[Rows from a 3D scene dataset]
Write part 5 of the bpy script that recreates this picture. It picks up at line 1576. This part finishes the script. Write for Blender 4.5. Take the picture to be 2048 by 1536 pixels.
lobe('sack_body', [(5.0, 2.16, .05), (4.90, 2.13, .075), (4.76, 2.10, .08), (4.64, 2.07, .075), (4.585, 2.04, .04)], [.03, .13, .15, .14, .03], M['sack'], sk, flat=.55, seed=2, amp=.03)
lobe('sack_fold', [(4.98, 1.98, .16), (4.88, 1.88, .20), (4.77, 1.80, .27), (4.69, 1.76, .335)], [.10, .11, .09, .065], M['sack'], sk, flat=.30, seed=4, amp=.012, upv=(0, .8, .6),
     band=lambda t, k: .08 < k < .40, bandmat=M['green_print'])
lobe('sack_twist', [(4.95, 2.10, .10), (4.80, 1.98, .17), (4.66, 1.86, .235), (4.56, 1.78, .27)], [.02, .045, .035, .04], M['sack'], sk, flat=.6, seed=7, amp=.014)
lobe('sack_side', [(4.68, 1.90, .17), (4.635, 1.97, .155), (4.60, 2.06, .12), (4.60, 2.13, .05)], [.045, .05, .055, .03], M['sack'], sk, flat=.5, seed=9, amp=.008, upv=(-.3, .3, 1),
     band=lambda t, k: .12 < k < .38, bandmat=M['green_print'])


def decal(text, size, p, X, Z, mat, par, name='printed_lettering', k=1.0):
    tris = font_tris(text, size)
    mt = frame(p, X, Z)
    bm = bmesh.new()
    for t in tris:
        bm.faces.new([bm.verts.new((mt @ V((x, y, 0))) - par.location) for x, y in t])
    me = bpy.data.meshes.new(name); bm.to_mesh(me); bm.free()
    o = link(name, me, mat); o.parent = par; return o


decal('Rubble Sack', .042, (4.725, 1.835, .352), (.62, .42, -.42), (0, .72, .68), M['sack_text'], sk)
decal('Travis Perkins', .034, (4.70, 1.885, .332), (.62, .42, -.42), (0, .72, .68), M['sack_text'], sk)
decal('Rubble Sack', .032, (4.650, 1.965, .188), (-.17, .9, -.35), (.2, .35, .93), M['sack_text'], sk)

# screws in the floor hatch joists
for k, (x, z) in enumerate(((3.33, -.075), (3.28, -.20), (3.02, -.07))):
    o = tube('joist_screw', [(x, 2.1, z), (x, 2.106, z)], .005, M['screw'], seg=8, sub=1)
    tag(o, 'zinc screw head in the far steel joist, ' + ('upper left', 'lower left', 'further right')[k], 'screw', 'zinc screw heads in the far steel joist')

---

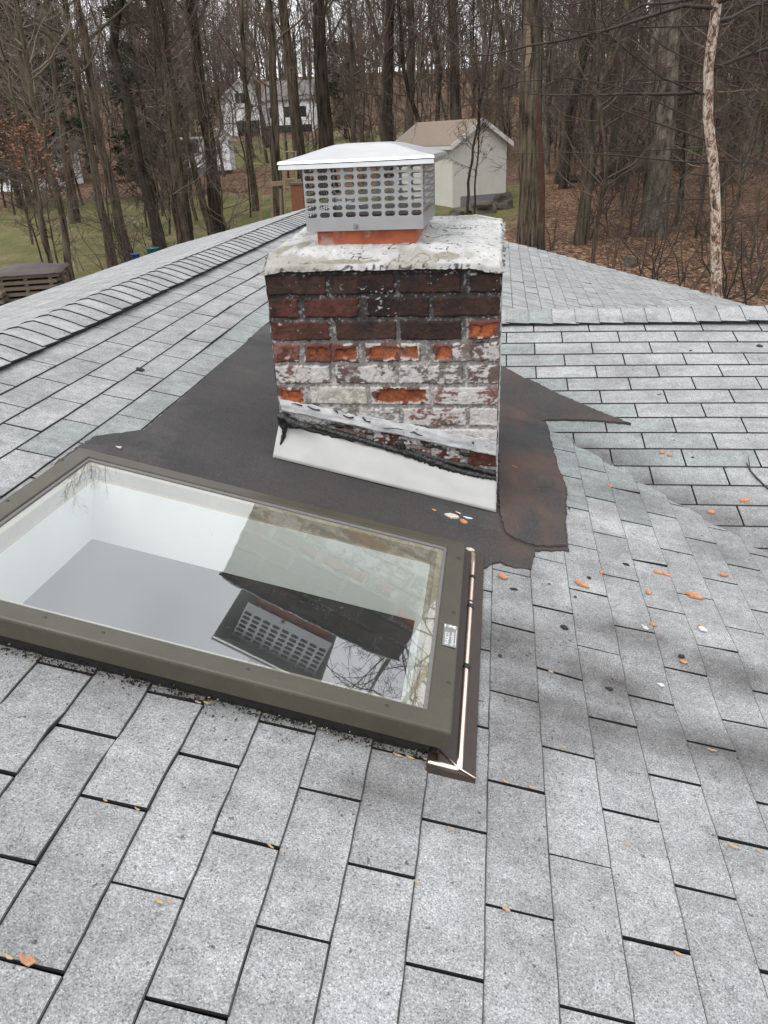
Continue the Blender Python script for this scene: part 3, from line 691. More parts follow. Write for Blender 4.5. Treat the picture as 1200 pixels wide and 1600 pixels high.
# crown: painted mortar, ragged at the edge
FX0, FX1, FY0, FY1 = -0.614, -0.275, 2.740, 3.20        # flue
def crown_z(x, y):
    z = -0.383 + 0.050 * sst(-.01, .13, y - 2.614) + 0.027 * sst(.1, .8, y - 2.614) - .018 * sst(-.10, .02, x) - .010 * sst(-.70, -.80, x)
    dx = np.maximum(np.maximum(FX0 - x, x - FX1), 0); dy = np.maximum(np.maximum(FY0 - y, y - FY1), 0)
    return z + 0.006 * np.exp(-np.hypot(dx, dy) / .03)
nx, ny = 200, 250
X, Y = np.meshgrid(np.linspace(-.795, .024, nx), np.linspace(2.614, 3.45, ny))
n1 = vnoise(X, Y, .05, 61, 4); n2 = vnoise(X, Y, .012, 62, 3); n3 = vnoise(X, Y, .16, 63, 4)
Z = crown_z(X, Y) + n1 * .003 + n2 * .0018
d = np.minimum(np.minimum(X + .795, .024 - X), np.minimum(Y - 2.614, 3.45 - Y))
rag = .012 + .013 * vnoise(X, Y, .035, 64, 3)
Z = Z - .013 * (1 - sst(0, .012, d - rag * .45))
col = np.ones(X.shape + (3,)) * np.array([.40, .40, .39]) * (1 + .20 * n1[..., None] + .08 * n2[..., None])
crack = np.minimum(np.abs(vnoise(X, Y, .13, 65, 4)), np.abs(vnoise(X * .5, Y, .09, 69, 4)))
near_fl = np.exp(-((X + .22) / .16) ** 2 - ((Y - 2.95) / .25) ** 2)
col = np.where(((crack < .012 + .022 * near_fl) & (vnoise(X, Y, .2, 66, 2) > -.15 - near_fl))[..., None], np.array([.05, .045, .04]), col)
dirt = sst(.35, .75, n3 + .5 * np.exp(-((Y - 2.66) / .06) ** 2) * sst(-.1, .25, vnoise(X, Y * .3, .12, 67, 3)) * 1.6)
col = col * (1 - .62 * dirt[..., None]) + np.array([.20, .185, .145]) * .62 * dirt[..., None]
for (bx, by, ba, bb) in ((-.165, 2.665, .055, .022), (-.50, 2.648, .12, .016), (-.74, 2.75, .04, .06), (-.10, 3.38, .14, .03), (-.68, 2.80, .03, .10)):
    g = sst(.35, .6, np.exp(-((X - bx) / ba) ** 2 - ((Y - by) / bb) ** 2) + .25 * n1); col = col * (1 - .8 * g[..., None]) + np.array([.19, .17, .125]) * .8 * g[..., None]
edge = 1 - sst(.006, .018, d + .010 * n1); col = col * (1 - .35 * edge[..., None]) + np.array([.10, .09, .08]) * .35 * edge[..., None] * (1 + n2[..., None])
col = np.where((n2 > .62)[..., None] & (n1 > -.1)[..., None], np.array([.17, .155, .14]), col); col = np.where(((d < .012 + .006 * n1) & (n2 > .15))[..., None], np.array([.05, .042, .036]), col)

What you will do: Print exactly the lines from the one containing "Write part 5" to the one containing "band=lambda t, k: .12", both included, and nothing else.

Result of the exercise:
Write part 5 of the bpy script that recreates this picture. It picks up at line 1576. This part finishes the script. Write for Blender 4.5. Take the picture to be 2048 by 1536 pixels.
lobe('sack_body', [(5.0, 2.16, .05), (4.90, 2.13, .075), (4.76, 2.10, .08), (4.64, 2.07, .075), (4.585, 2.04, .04)], [.03, .13, .15, .14, .03], M['sack'], sk, flat=.55, seed=2, amp=.03)
lobe('sack_fold', [(4.98, 1.98, .16), (4.88, 1.88, .20), (4.77, 1.80, .27), (4.69, 1.76, .335)], [.10, .11, .09, .065], M['sack'], sk, flat=.30, seed=4, amp=.012, upv=(0, .8, .6),
     band=lambda t, k: .08 < k < .40, bandmat=M['green_print'])
lobe('sack_twist', [(4.95, 2.10, .10), (4.80, 1.98, .17), (4.66, 1.86, .235), (4.56, 1.78, .27)], [.02, .045, .035, .04], M['sack'], sk, flat=.6, seed=7, amp=.014)
lobe('sack_side', [(4.68, 1.90, .17), (4.635, 1.97, .155), (4.60, 2.06, .12), (4.60, 2.13, .05)], [.045, .05, .055, .03], M['sack'], sk, flat=.5, seed=9, amp=.008, upv=(-.3, .3, 1),
     band=lambda t, k: .12 < k < .38, bandmat=M['green_print'])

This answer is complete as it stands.